> **Scene modeling code data**
======
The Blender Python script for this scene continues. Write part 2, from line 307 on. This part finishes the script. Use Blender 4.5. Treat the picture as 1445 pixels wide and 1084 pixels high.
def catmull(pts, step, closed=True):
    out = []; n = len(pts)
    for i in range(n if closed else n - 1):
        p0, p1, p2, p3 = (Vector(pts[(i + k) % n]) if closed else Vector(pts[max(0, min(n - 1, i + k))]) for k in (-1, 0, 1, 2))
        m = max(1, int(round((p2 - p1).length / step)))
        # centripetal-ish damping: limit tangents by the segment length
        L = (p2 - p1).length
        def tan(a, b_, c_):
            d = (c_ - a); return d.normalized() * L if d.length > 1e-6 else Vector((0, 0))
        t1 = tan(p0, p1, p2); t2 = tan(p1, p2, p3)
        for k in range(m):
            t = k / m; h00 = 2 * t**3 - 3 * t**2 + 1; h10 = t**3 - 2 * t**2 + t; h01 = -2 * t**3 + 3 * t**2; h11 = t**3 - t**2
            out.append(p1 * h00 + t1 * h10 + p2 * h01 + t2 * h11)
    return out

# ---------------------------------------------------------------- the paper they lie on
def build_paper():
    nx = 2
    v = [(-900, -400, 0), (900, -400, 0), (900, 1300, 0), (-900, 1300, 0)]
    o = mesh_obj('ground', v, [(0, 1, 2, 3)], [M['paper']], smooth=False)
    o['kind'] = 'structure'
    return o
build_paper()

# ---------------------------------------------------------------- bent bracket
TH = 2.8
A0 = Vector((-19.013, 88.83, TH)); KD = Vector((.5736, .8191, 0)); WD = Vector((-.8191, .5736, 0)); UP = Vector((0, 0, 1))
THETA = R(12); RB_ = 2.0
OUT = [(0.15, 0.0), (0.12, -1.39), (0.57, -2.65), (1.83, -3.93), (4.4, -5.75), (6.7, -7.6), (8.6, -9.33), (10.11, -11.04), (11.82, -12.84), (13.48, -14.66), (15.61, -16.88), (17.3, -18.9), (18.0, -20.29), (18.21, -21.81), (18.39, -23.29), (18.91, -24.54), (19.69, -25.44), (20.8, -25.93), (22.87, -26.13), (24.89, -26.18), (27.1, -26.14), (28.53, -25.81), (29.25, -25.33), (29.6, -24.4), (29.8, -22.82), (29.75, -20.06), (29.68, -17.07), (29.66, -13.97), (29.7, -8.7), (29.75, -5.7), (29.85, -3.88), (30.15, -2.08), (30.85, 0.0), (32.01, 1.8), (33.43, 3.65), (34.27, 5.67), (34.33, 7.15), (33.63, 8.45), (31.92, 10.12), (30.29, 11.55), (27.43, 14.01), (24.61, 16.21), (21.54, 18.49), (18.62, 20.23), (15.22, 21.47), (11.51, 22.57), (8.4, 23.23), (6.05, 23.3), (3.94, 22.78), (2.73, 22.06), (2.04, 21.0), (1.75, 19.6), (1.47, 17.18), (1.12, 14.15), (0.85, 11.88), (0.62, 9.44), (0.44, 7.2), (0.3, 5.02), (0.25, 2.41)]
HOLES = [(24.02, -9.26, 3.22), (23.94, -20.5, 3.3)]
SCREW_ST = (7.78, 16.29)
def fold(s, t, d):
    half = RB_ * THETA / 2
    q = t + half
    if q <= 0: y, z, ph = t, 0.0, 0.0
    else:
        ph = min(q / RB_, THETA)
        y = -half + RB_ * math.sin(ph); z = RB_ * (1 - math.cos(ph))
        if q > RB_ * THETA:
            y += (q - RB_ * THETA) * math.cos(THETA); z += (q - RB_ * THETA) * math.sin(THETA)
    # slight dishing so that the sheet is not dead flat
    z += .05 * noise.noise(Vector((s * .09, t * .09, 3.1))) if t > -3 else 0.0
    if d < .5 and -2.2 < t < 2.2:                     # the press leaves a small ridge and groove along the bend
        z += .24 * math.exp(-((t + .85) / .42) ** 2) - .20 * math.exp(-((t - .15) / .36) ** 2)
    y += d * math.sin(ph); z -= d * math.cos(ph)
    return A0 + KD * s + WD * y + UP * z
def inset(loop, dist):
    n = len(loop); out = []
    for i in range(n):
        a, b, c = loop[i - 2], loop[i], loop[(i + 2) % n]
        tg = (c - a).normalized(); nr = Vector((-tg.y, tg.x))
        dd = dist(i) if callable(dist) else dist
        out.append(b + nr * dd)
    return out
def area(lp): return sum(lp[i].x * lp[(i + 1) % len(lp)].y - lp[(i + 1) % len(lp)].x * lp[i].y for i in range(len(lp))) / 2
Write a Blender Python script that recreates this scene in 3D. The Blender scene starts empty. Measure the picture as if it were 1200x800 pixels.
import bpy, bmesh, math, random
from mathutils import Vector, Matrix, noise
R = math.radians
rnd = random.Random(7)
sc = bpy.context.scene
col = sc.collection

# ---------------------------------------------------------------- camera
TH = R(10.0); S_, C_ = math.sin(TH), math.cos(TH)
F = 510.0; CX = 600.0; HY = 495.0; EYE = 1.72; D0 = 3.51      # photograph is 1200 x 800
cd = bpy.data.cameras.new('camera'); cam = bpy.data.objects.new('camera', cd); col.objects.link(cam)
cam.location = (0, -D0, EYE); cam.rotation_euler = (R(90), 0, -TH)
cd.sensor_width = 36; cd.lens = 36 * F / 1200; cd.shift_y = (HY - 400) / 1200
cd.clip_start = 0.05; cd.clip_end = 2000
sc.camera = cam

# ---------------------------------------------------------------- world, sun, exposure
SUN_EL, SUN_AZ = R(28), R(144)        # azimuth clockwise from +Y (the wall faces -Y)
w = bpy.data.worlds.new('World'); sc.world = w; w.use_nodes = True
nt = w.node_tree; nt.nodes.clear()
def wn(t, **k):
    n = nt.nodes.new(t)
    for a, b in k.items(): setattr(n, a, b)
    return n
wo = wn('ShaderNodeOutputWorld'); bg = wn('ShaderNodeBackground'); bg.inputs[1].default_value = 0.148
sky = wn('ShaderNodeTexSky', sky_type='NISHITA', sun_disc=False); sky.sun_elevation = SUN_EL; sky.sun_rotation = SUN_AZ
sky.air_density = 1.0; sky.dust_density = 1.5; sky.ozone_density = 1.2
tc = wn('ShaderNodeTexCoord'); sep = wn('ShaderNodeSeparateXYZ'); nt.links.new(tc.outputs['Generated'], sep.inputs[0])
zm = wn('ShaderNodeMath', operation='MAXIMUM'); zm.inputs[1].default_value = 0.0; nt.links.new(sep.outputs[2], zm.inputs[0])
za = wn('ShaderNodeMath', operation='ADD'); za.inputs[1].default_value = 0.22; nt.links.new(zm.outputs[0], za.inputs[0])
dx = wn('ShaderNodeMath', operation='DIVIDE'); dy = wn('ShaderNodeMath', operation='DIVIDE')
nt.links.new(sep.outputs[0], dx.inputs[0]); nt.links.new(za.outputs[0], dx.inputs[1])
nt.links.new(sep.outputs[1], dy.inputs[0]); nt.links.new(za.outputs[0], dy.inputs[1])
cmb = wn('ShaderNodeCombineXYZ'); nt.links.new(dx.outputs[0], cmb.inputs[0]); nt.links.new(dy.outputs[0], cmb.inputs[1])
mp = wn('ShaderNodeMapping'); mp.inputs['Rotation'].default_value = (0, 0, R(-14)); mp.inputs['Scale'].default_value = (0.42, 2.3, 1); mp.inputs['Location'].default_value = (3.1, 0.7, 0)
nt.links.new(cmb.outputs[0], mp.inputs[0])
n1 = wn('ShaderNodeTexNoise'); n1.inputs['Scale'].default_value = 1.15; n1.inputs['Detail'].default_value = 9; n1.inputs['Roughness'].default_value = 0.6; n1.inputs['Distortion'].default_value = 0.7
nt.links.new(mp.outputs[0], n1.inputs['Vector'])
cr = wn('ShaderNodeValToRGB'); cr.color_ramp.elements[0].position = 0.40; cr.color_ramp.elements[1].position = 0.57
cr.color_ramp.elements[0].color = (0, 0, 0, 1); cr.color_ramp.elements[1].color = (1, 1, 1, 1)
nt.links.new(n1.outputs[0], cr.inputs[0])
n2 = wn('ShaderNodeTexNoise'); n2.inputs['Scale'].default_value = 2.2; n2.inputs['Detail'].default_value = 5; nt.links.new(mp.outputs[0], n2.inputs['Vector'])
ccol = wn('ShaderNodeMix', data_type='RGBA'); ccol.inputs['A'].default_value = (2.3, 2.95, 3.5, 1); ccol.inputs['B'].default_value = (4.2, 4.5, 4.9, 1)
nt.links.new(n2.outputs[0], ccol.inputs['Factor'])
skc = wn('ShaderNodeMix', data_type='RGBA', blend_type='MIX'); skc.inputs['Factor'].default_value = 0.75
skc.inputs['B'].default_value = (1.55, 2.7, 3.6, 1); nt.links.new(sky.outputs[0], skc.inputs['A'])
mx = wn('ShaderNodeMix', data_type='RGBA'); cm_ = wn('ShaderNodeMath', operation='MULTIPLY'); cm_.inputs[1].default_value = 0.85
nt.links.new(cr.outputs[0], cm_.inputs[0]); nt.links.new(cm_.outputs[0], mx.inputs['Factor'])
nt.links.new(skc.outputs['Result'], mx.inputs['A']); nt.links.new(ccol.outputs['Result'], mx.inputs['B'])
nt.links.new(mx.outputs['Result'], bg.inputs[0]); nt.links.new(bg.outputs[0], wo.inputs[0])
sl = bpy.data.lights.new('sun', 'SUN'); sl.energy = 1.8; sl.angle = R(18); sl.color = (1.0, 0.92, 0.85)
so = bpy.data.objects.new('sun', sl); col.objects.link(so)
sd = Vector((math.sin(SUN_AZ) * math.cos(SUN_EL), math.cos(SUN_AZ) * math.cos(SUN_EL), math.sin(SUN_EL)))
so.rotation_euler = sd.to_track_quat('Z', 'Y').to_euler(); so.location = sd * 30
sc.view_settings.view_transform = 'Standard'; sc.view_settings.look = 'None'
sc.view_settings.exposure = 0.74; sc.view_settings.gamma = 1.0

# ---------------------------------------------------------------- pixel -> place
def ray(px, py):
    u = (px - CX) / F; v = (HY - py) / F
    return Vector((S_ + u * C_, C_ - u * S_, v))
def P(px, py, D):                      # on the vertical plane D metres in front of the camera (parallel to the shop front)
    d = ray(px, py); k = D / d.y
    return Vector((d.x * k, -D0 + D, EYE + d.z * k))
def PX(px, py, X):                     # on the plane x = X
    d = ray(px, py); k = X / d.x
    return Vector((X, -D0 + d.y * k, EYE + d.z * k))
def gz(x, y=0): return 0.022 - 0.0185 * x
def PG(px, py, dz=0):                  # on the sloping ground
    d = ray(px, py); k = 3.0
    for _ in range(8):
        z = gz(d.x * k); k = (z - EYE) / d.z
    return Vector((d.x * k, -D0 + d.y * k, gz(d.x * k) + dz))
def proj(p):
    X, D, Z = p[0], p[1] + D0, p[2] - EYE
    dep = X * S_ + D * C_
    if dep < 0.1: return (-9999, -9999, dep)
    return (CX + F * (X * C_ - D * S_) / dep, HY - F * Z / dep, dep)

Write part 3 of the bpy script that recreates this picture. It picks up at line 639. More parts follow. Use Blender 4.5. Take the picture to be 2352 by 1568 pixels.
======
> **Task description**
Look through the entries above and quote exactly the lines from the line with "Write a Blender" to the line with "col = sc.collection", counting both of those lines.

> **Solved exercise**
Write a Blender Python script that recreates this scene in 3D. The Blender scene starts empty. Measure the picture as if it were 1200x800 pixels.
import bpy, bmesh, math, random
from mathutils import Vector, Matrix, noise
R = math.radians
rnd = random.Random(7)
sc = bpy.context.scene
col = sc.collection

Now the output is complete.